Friday, June 16, 2017

Spring cleaning and some thoughts on the forgotten women

While cleaning out old boxes, I came across some handwritten notes that I must have scribbled down sometime after the Delhi gang rape survivor succumbed to her injuries. Sharing with slight editing - new notes are in italics.

My acquaintance to the Star Trek universe has been brief and recent, but one episode from the original series sticks to my memory. Captain Kirk and his crew visit a planet that has been at war with another planet for hundreds of years, but it is a peculiar sort of war. Instead of actually fighting, the warring sides have come to an agreement: each side will occasionally declare a casualty - a random citizen of the other side, picked for slaughter as a token to the ongoing war. The citizen thus picked has to accept their fate and walk into some sort of death chamber. I'm hazy on the details, but the geeks will know.

Women in this country seem to be living in a similar state of war The enemy has to just pick any of us as their casualty, and it is the end of the world for her. Society may scream for vengeance, but they won't put up a fight for this girl's right to a normal life. For a people obsessed with the sanctity of the vagina, this woman ceases to exist nearly as soon as this sanctum is violated. Think all the old movies glorifying and normalizing a rape victim's suicide. Once her narrative function is served, once a villain rapes a hero's sister, there is no point in keeping her character alive for the rest of the film, right? Even fans of Sansa Stark stopped watching GoT when she was raped. Her story, as far as some people are concerned, ended with that violation.

It doesn't matter that she may still have a functioning brain, a body capable of springing back to its former vitality, strength and beauty, and even - horror of horrors - experiencing sexual pleasure after the wounds heal. No, rape is no mere injury - it is a violation, an irreversible alteration of a woman's sense of existence. You're declared a casualty the minute a set of nefarious eyes is cast on you, the moment a man decides to abuse you for his perverted pleasure or vengeance or whatever he considers it in his mind -  regardless of your personal choice, your will to live, you will be made to walk into the death chamber.

Just as we have taken this state of war for granted, so have we also accepted the war zones - certain spaces and places deemed unsafe at all times or at specific times of the day, certain modes of dressing that apparently invite enemy fire, certain behaviors, etc. You do this, you'll get raped, you're told. You go there, you wear that, you're asking for it. You're not even a legitimate casualty if you break The Code. This has always been a one-sided war.

So what has changed?

For the first time in my conscious memory, I have seen my side put up a fight. The protests in Delhi are not against the six pathetic men who committed the brutal crime that has triggered national outrage. This is a fight to reclaim our space, our movement, our choices. This is about questioning the boundaries unilaterally drawn around us. Somewhere in all this, is the fight to stay alive. It is about not letting her become another casualty. She did not pick this battle.

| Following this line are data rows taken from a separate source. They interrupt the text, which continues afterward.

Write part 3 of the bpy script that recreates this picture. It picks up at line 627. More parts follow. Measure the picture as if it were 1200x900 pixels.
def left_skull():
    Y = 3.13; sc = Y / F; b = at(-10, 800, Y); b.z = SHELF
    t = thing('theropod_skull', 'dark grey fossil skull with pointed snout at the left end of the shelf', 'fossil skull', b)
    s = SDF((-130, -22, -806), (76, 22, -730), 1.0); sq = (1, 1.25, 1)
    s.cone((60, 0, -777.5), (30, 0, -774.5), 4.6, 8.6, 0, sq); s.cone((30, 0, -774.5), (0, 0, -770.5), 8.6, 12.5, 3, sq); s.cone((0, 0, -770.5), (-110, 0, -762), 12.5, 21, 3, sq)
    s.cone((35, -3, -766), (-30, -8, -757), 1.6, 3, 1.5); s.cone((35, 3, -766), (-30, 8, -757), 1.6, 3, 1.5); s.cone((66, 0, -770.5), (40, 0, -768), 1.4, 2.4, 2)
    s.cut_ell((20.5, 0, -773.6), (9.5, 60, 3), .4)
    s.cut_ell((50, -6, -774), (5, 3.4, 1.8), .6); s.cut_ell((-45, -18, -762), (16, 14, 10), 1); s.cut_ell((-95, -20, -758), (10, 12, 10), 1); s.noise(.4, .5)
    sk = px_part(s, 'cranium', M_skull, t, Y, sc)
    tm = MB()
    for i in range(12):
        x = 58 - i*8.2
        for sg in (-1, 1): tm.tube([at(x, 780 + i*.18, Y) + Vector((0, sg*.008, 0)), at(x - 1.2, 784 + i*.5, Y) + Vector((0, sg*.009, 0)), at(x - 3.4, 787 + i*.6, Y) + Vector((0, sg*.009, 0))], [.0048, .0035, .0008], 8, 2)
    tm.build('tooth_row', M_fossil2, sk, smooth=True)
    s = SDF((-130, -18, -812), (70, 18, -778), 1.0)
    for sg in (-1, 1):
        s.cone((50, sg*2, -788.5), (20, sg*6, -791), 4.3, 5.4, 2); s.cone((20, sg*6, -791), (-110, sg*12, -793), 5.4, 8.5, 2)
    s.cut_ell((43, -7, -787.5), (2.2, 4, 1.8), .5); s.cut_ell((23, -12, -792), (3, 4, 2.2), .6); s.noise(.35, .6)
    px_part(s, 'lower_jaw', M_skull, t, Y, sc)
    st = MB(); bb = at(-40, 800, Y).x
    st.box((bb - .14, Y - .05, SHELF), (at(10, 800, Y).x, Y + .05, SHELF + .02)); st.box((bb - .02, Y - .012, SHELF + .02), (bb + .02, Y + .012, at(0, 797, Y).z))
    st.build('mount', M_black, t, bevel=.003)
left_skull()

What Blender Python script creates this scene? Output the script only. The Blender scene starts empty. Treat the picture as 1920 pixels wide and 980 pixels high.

I heard about her passing away on the radio while driving to work. For a moment I could not see the road ahead clearly. I hadn't cried when I heard about the rape. She wasn't dead to me before she actually died.

That is more than could be said about a lot of other women, still alive but long forgotten, living a sub-human life, not because they re no longer capable of holding jobs or loving or gossiping or enjoying good food - but because the world around them has marked them as a casualty and moved on, leaving them frozen in the moment when that special someone cast eyes on them.